By including charges on the debtors’ mortgage statements without filing PPFNs, the servicer was found to be in direct violation of Rule 3002.1(c) in all three cases. Although the fees were technically recoverable against these debtors pursuant to their respective loan documents, the servicer did not comply with the requirements of the Bankruptcy Code. These relatively small charges ultimately cost the servicer hundreds of thousands of dollars because it did not file PPFNs, which would have allowed the fees to survive a discharge and be recoverable against the debtors.

In all Chapter 13 bankruptcy cases, a mortgage creditor has 180 days from the date charges are incurred to file a PPFN. It is best practices for PPFNs be filed every 180 days to protect a creditor’s ability to collect fees, expenses, and/or other charges incurred during the course of a bankruptcy.

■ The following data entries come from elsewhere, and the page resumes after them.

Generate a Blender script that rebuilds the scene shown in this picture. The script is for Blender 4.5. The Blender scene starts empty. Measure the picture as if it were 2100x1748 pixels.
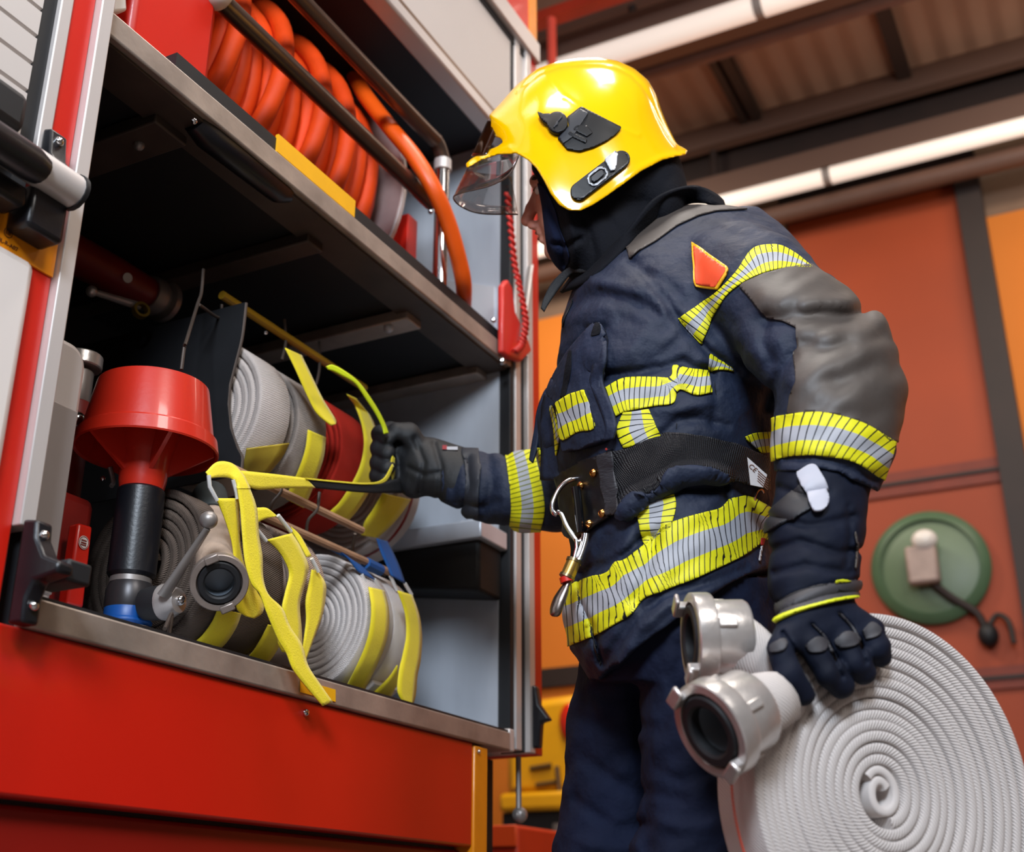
import bpy, math, random
import numpy as np
from mathutils import Vector
random.seed(7); rng=np.random.default_rng(7)
sc=bpy.context.scene; COL=sc.collection
# ------------------------------------------------------------------ camera geometry
FPX=2517.; TH=math.radians(22.1); AL=math.radians(26.9); CAM=np.array([0,0,.45])
Fv=np.array([math.cos(AL),math.sin(AL),0]); Rv=np.array([math.sin(AL),-math.cos(AL),0]); Uv=np.array([0,0,1.])
cT,sT=math.cos(TH),math.sin(TH)
def rays(px,py):
    r=np.asarray(px,float)-1050.; u=874.-np.asarray(py,float)
    return (FPX*cT-u*sT)[...,None]*Fv+(FPX*sT+u*cT)[...,None]*Uv+r[...,None]*Rv
def ray(px,py): return rays(np.array(px,float),np.array(py,float))
def PX(px,py,X): d=ray(px,py); return CAM+d*X/d[0]
def PY(px,py,Y): d=ray(px,py); return CAM+d*Y/d[1]
def PZ(px,py,Z): d=ray(px,py); return CAM+d*(Z-.45)/d[2]
def PN(px,py,P0,n): d=ray(px,py); return CAM+d*(np.dot(n,np.array(P0)-CAM)/np.dot(n,d))
def toW(q):
    """(px, py, w) -> world, w counts 1/1300 m of depth from the 1.70 m plane"""
    q=np.asarray(q,float); d=rays(q[...,0],q[...,1]); F=1.70+q[...,2]/1300.
    return CAM+d*(F/(d@Fv))[...,None]
def proj(P):
    v=np.asarray(P,float)-CAM; F=v@Fv; u=v[...,2]; r=v@Rv; z=F*cT+u*sT; y=-F*sT+u*cT
    return np.stack([1050+FPX*r/z,874-FPX*y/z,z,F],-1)
def nrm(v): v=np.asarray(v,float); return v/(np.linalg.norm(v)+1e-12)
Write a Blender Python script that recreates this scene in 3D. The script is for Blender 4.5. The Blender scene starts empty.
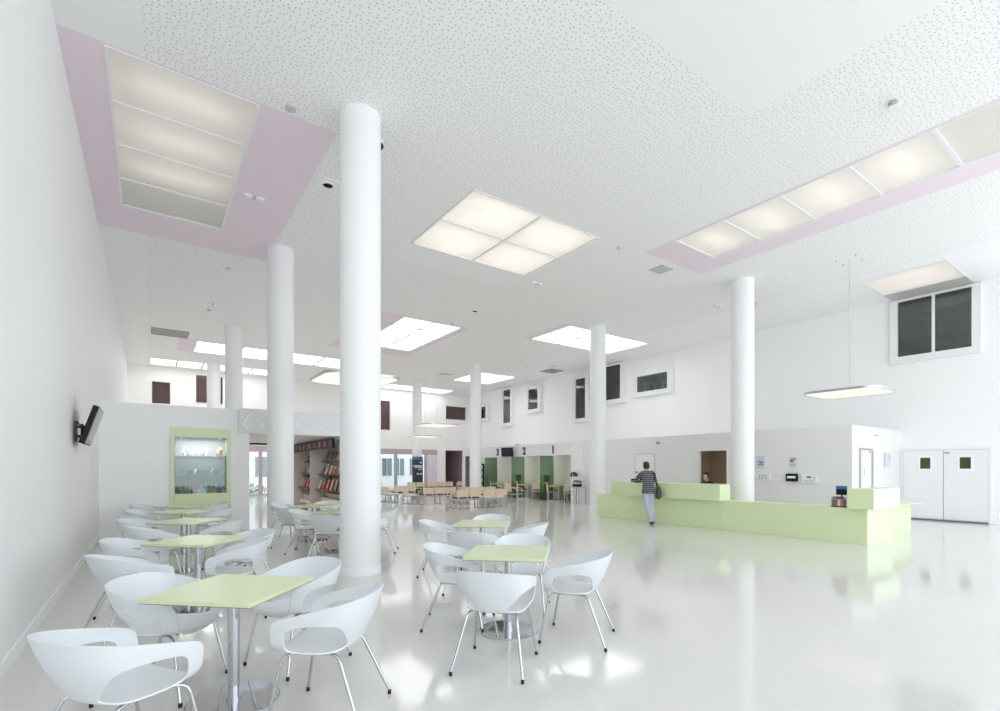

Outstanding and unpaid PPFNs should also be included in a creditor’s response to the trustee’s Notice of Final Cure. This will ensure that the court, debtor(s), and trustee are fully advised of the amounts due and owing to a creditor at the time the trustee filed the notice. To avoid sanctions, it is imperative that creditors consult with their local counsel to determine what fees, expenses, and/or charges are recoverable over the course of a Chapter 13 bankruptcy and can be collected post-discharge.

The servicer is currently appealing the decision, and updates will be provided through e-Update as they become available.